Vandals Destroy Subway Art

Paintings with train themes are torn up and defaced at the City Railway Station
Vandals Destroy Subway Art

MAJESTIC: Unidentified vandals have damaged prints of paintings that livened up the pedestrian subway at the City Railway Station.

Some prints are torn, while others have names or words scrawled across them. These works of art, based on a railways theme, were installed in 2012.

The 25 paintings were products of a rare experiment titled Support and Appreciation for Art and Railways (SAFAR), a movement launched by the Bengaluru Railway Division in 2011-2012 under the leadership of then Divisional Railway Manager, S Mani.

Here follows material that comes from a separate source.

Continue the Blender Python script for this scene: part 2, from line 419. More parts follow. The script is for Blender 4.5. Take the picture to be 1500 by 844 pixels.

“A large number of Karnataka artists, nationally and internationally acclaimed, took part in a workshop conducted on Platform 5. The best paintings were chosen and prints made to adorn the subway,”  says S M Hari, Commercial Inspector, Bengaluru Railway Division.

The paintings were printed and framed by a private company, and the artists were paid an honorarium. Officials from that time are no longer around at the station.

The objective of the campaign was to create an aesthetic ambience, and so bold frames encasing advertisements were removed and these creative pieces installed in their place.

One print shows a boyish god Krishna and his mother Yashoda walking in front of a train, another depicts Mahatma Gandhi getting down from a coach. A third painting captures a panorama with a train chugging along in the foreground.

The vandalism took place over the past month, railway officials suspect. No one has a clue who is responsible, since the subway has no security guards or CCTV.

“If the railway authorities lodge a complaint with us, we can take action. We have not received any complaint so far,” Superintendent of Police S N Siddaramappa says.

He believes the vandalism “can only be booked as a petty case.”

“The paintings need to be replaced now,” Senior Divisional Commercial Manager Anup Dayanand Sadhu says.

Hari underlines the need for citizens to protect art at railway properties. “They always demand better service from us. It is their responsibility not to destroy something like this,” he says.